/---
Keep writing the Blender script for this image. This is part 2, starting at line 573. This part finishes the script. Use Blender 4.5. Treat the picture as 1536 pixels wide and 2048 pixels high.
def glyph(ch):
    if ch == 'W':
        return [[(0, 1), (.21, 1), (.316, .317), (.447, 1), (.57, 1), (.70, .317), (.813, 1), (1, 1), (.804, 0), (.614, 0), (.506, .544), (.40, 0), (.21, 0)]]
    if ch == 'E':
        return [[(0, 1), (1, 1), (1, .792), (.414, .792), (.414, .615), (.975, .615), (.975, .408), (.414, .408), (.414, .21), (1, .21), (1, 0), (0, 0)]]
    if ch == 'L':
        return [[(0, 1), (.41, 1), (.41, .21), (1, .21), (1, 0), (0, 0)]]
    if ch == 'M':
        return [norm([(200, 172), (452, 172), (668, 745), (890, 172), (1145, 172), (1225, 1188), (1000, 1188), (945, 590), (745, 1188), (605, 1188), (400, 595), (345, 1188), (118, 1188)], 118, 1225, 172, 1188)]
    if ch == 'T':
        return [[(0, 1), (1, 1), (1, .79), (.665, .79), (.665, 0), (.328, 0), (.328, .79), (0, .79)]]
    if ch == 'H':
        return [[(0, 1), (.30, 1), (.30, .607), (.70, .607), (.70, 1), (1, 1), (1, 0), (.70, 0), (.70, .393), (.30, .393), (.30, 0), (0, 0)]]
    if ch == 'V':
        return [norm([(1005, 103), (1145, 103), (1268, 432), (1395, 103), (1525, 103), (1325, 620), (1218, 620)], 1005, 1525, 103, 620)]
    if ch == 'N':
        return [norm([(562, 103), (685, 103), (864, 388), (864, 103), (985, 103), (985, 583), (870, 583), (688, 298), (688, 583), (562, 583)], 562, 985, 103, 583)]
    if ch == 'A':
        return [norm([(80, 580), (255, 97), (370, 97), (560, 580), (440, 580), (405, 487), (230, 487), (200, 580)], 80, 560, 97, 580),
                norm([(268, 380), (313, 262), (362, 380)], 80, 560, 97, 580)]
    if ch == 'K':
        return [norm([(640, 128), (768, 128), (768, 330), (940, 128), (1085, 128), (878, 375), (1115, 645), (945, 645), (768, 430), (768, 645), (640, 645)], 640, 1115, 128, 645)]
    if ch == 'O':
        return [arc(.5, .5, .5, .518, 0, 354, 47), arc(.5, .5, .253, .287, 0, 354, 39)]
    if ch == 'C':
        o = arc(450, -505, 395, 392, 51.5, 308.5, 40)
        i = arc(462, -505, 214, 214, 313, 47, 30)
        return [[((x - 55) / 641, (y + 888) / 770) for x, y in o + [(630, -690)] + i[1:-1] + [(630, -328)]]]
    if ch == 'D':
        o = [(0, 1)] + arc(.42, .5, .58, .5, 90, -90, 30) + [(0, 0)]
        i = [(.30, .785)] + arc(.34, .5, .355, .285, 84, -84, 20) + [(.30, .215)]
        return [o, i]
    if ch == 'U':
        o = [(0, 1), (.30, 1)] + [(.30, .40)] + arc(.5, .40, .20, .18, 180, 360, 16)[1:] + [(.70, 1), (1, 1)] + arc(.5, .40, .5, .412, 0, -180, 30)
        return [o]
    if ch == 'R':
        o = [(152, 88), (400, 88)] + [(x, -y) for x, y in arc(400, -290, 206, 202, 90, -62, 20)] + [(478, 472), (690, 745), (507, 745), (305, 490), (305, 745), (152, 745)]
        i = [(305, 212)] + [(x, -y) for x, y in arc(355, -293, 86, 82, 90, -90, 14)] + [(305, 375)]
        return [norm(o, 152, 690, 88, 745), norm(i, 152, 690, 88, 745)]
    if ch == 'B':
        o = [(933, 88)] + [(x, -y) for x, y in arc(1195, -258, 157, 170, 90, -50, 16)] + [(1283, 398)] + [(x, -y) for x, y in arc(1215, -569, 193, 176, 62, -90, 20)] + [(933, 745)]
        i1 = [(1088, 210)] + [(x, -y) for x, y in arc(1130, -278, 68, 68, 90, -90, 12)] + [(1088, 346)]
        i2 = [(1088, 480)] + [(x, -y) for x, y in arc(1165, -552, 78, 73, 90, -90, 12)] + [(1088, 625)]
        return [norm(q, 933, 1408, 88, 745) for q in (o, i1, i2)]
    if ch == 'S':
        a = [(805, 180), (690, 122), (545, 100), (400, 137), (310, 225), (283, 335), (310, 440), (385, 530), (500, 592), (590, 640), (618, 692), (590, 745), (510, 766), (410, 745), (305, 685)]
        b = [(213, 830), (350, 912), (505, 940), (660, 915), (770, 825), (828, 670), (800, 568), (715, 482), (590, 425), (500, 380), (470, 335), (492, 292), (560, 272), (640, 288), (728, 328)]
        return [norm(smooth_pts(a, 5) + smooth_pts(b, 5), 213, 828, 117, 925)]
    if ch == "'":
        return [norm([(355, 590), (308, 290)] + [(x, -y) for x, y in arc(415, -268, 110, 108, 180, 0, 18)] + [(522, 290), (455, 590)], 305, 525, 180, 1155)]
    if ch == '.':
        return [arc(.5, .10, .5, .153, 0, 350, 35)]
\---
Write out every line exactly as it stands.

# [Exercise answer]
Keep writing the Blender script for this image. This is part 2, starting at line 573. This part finishes the script. Use Blender 4.5. Treat the picture as 1536 pixels wide and 2048 pixels high.
def glyph(ch):
    if ch == 'W':
        return [[(0, 1), (.21, 1), (.316, .317), (.447, 1), (.57, 1), (.70, .317), (.813, 1), (1, 1), (.804, 0), (.614, 0), (.506, .544), (.40, 0), (.21, 0)]]
    if ch == 'E':
        return [[(0, 1), (1, 1), (1, .792), (.414, .792), (.414, .615), (.975, .615), (.975, .408), (.414, .408), (.414, .21), (1, .21), (1, 0), (0, 0)]]
    if ch == 'L':
        return [[(0, 1), (.41, 1), (.41, .21), (1, .21), (1, 0), (0, 0)]]
    if ch == 'M':
        return [norm([(200, 172), (452, 172), (668, 745), (890, 172), (1145, 172), (1225, 1188), (1000, 1188), (945, 590), (745, 1188), (605, 1188), (400, 595), (345, 1188), (118, 1188)], 118, 1225, 172, 1188)]
    if ch == 'T':
        return [[(0, 1), (1, 1), (1, .79), (.665, .79), (.665, 0), (.328, 0), (.328, .79), (0, .79)]]
    if ch == 'H':
        return [[(0, 1), (.30, 1), (.30, .607), (.70, .607), (.70, 1), (1, 1), (1, 0), (.70, 0), (.70, .393), (.30, .393), (.30, 0), (0, 0)]]
    if ch == 'V':
        return [norm([(1005, 103), (1145, 103), (1268, 432), (1395, 103), (1525, 103), (1325, 620), (1218, 620)], 1005, 1525, 103, 620)]
    if ch == 'N':
        return [norm([(562, 103), (685, 103), (864, 388), (864, 103), (985, 103), (985, 583), (870, 583), (688, 298), (688, 583), (562, 583)], 562, 985, 103, 583)]
    if ch == 'A':
        return [norm([(80, 580), (255, 97), (370, 97), (560, 580), (440, 580), (405, 487), (230, 487), (200, 580)], 80, 560, 97, 580),
                norm([(268, 380), (313, 262), (362, 380)], 80, 560, 97, 580)]
    if ch == 'K':
        return [norm([(640, 128), (768, 128), (768, 330), (940, 128), (1085, 128), (878, 375), (1115, 645), (945, 645), (768, 430), (768, 645), (640, 645)], 640, 1115, 128, 645)]
    if ch == 'O':
        return [arc(.5, .5, .5, .518, 0, 354, 47), arc(.5, .5, .253, .287, 0, 354, 39)]
    if ch == 'C':
        o = arc(450, -505, 395, 392, 51.5, 308.5, 40)
        i = arc(462, -505, 214, 214, 313, 47, 30)
        return [[((x - 55) / 641, (y + 888) / 770) for x, y in o + [(630, -690)] + i[1:-1] + [(630, -328)]]]
    if ch == 'D':
        o = [(0, 1)] + arc(.42, .5, .58, .5, 90, -90, 30) + [(0, 0)]
        i = [(.30, .785)] + arc(.34, .5, .355, .285, 84, -84, 20) + [(.30, .215)]
        return [o, i]
    if ch == 'U':
        o = [(0, 1), (.30, 1)] + [(.30, .40)] + arc(.5, .40, .20, .18, 180, 360, 16)[1:] + [(.70, 1), (1, 1)] + arc(.5, .40, .5, .412, 0, -180, 30)
        return [o]
    if ch == 'R':
        o = [(152, 88), (400, 88)] + [(x, -y) for x, y in arc(400, -290, 206, 202, 90, -62, 20)] + [(478, 472), (690, 745), (507, 745), (305, 490), (305, 745), (152, 745)]
        i = [(305, 212)] + [(x, -y) for x, y in arc(355, -293, 86, 82, 90, -90, 14)] + [(305, 375)]
        return [norm(o, 152, 690, 88, 745), norm(i, 152, 690, 88, 745)]
    if ch == 'B':
        o = [(933, 88)] + [(x, -y) for x, y in arc(1195, -258, 157, 170, 90, -50, 16)] + [(1283, 398)] + [(x, -y) for x, y in arc(1215, -569, 193, 176, 62, -90, 20)] + [(933, 745)]
        i1 = [(1088, 210)] + [(x, -y) for x, y in arc(1130, -278, 68, 68, 90, -90, 12)] + [(1088, 346)]
        i2 = [(1088, 480)] + [(x, -y) for x, y in arc(1165, -552, 78, 73, 90, -90, 12)] + [(1088, 625)]
        return [norm(q, 933, 1408, 88, 745) for q in (o, i1, i2)]
    if ch == 'S':
        a = [(805, 180), (690, 122), (545, 100), (400, 137), (310, 225), (283, 335), (310, 440), (385, 530), (500, 592), (590, 640), (618, 692), (590, 745), (510, 766), (410, 745), (305, 685)]
        b = [(213, 830), (350, 912), (505, 940), (660, 915), (770, 825), (828, 670), (800, 568), (715, 482), (590, 425), (500, 380), (470, 335), (492, 292), (560, 272), (640, 288), (728, 328)]
        return [norm(smooth_pts(a, 5) + smooth_pts(b, 5), 213, 828, 117, 925)]
    if ch == "'":
        return [norm([(355, 590), (308, 290)] + [(x, -y) for x, y in arc(415, -268, 110, 108, 180, 0, 18)] + [(522, 290), (455, 590)], 305, 525, 180, 1155)]
    if ch == '.':
        return [arc(.5, .10, .5, .153, 0, 350, 35)]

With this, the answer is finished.